-- START OF Data block --

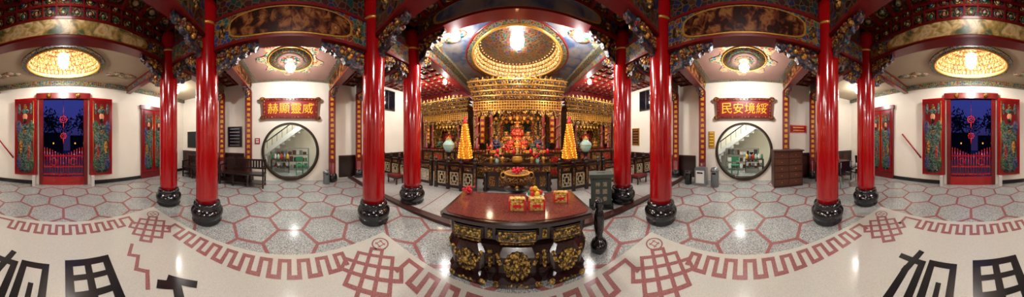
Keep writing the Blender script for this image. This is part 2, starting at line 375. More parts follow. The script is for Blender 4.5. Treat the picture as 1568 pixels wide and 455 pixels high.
mb.holed((0,-3.95),(-2.45,2.45,YB,-2.85),1.02,.72,lambda a,b,w:(a,b,3.65+w),0,.05,'ceil')
mb.lathe([(1.0,0),(1.16,0),(1.16,-.03),(1.0,-.03),(1.0,0)],(0,-3.95,3.65),'teal',32,sy=.76,cap=False,smooth=False)
mb.ring((0,-3.95,3.63),1.0,.03,'gold',seg=40,sy=.74)
for sx in(-1,1):
    for q in range(4): mb.lathe([(.2,0),(.2,-.01)],(sx*(1.5+.2*q),-4.3+.12*(q%2),3.65-.001*q),'medal',10,sy=.6)
mb.bb(-2.45,2.45,YB,YB+.12,3.5,3.65,'teal')
mb.obj('ceiling')
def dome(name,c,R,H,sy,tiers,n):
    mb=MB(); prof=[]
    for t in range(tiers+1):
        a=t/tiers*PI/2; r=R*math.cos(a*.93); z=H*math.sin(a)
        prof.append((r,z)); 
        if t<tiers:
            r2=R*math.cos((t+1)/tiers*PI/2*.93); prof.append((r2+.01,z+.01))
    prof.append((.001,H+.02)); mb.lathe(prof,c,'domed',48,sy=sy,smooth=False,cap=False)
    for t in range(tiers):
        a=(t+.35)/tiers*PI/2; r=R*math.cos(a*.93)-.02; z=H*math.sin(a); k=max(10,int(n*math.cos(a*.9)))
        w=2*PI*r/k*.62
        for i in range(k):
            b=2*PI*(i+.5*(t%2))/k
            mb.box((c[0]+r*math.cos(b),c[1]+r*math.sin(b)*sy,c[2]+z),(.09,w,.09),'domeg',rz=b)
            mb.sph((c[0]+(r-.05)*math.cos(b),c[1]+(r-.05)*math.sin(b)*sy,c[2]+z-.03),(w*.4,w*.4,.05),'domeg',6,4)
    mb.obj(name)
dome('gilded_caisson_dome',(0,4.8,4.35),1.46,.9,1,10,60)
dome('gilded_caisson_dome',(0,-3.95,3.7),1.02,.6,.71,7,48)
def chandelier(c,zt,r,name):
    mb=MB(); mb.tube((c[0],c[1],zt),(c[0],c[1],c[2]+.1),.012,.012,'gold')
    mb.lathe([(.001,.14),(r,.1),(r,.04),(r*.8,0),(r*.78,-.1),(r*.5,-.14),(r*.45,-.24),(.001,-.28)],c,'lamp',16)
    for k in range(12): a=k*PI/6; mb.tube((c[0]+r*1.1*math.cos(a),c[1]+r*1.1*math.sin(a),c[2]+.06),(c[0]+r*.9*math.cos(a),c[1]+r*.9*math.sin(a),c[2]-.16),.012,.018,'lamp',5)
    mb.ring((c[0],c[1],c[2]+.06),r*1.1,.015,'gold',seg=20,t=6); mb.obj(name)
chandelier((0,4.4,4.62),5.2,.19,'chandelier'); chandelier((0,-3.95,3.8),4.28,.13,'chandelier')
# ------------------------------------------------------------------ beams and brackets
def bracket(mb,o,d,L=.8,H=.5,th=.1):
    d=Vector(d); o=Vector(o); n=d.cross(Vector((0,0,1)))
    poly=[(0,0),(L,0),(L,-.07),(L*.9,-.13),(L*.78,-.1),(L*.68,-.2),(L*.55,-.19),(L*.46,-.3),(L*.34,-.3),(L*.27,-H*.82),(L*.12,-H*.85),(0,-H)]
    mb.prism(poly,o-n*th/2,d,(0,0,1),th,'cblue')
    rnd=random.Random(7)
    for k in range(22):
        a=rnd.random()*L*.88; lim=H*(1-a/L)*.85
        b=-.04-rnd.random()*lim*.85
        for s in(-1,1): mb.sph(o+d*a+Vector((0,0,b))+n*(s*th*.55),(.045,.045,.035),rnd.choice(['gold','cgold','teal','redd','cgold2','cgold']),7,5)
def beam(name,a,b,zb,zt,th,br=(1,1),L=.8,H=.5,mat='beam',panel='scene',gap=.2):
    a=Vector((a[0],a[1],0));b=Vector((b[0],b[1],0));d=(b-a);Ln=d.length;d.normalize();mid=(a+b)/2;ang=math.atan2(d.y,d.x)
    mb=MB(); mb.box((mid.x,mid.y,(zb+zt)/2),(Ln,th,zt-zb-.004),mat,rz=ang)
    for z in(zb+.02,zt-.02): mb.box((mid.x,mid.y,z),(Ln,th+.04,.045),'redd',rz=ang)
    n=Vector((-d.y,d.x,0)); h=(zt-zb)
    if panel:
        W=Ln*.38
        poly=[(W*math.copysign(abs(math.cos(t*PI/12))**.5,math.cos(t*PI/12)),h*.36*math.copysign(abs(math.sin(t*PI/12))**.6,math.sin(t*PI/12))) for t in range(24)]
        for s in(-1,1):
            o=mid+Vector((0,0,(zb+zt)/2))+n*(s*(th/2)); u=d*(-s)
            big=[(p*1.04,q*1.12) for p,q in poly]
            mb.prism(big,o,u,(0,0,1),.012,'gold'); mb.prism(poly,o,u,(0,0,1),.02,panel)
            for e in(-1,1): mb.sph(o+d*(e*Ln*.44),(.07,.07,.12),'cgold',8,5)
    if br[0]: bracket(mb,a+d*gap+Vector((0,0,zb)),d,L,H)
    if br[1]: bracket(mb,b-d*gap+Vector((0,0,zb)),-d,L,H)
    mb.obj(name)
C=2.46
for s in(-1,1):
    beam('painted_beam',(s*C,-1.36),(s*C,1.36),3.28,3.84,.22,gap=.02,L=.8,H=.42)
    beam('painted_beam',(s*C,1.84),(s*C,2.52),3.4,3.84,.2,L=.3,H=.3,panel=None,gap=.01)
    beam('painted_beam',(s*C,-2.52),(s*C,-1.84),3.4,3.84,.2,L=.3,H=.3,panel=None,gap=.01)
    for y in(1.6,-1.6): beam('painted_beam',(s*(C+.25),y),(s*5.42,y),3.48,3.9,.2,L=.6,H=.4,gap=.02,panel='scene')
    for y in(2.76,-2.76): beam('painted_beam',(s*(C+.25),y),(s*5.42,y),3.48,4.2 if y>0 else 3.9,.2,L=.6,H=.4,gap=.02,panel=None)
    beam('painted_beam',(s*C,3.02),(s*C,7.1),3.95,4.3,.14,br=(1,0),L=.6,H=.4,gap=.02,panel=None)
    beam('painted_beam',(s*C,-5.1),(s*C,-3.02),3.4,3.64,.14,br=(0,1),L=.5,H=.4,gap=.02,panel=None)
for y in(1.6,-1.6): beam('painted_beam',(-C+.25,y),(C-.25,y),3.55,4.3,.22,L=.7,H=.4,gap=.02,mat='beamd')
beam('painted_beam',(-C+.25,2.76),(C-.25,2.76),4.0,4.42,.2,L=.7,H=.55,gap=.02,mat='beamd',panel='ceilf')
beam('painted_beam',(-C+.25,-2.76),(C-.25,-2.76),3.48,3.86,.2,L=.55,H=.4,gap=.02,panel='landscape')
mb=MB(); mb.bb(-2.2,2.2,-2.8,-2.74,3.87,4.42,'beamd')
for z in(3.9,4.14,4.38): mb.bb(-2.2,2.2,-2.74,-2.71,z-.02,z+.02,'redd')
for i in range(17):
    x=-2.08+i*.26
    mb.bb(x+.115,x+.145,-2.74,-2.712,3.87,4.42,'redd')
    for z in(4.02,4.26):
        mb.ring((x,-2.735,z),.075,.01,'cgold','Y',8,5); mb.sph((x,-2.735,z),(.04,.02,.04),'medal',8,5)
mb.obj('coffered_frieze')
for s in(-1,1):
    mb=MB(); a,b=sorted((s*2.42,s*2.5)); mb.bb(a,b,-1.36,1.36,3.85,4.4,'beamd'); mb.bb(a,b,1.85,2.5,3.85,4.4,'beamd'); mb.bb(a,b,-2.5,-1.85,3.85,4.4,'beamd'); mb.obj('upper_wall_panel')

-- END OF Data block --

Your task —
Select every line above that contains the word "lathe", and copy it.

Answer to this task —
mb.lathe([(1.0,0),(1.16,0),(1.16,-.03),(1.0,-.03),(1.0,0)],(0,-3.95,3.65),'teal',32,sy=.76,cap=False,smooth=False)
    for q in range(4): mb.lathe([(.2,0),(.2,-.01)],(sx*(1.5+.2*q),-4.3+.12*(q%2),3.65-.001*q),'medal',10,sy=.6)
    prof.append((.001,H+.02)); mb.lathe(prof,c,'domed',48,sy=sy,smooth=False,cap=False)
    mb.lathe([(.001,.14),(r,.1),(r,.04),(r*.8,0),(r*.78,-.1),(r*.5,-.14),(r*.45,-.24),(.001,-.28)],c,'lamp',16)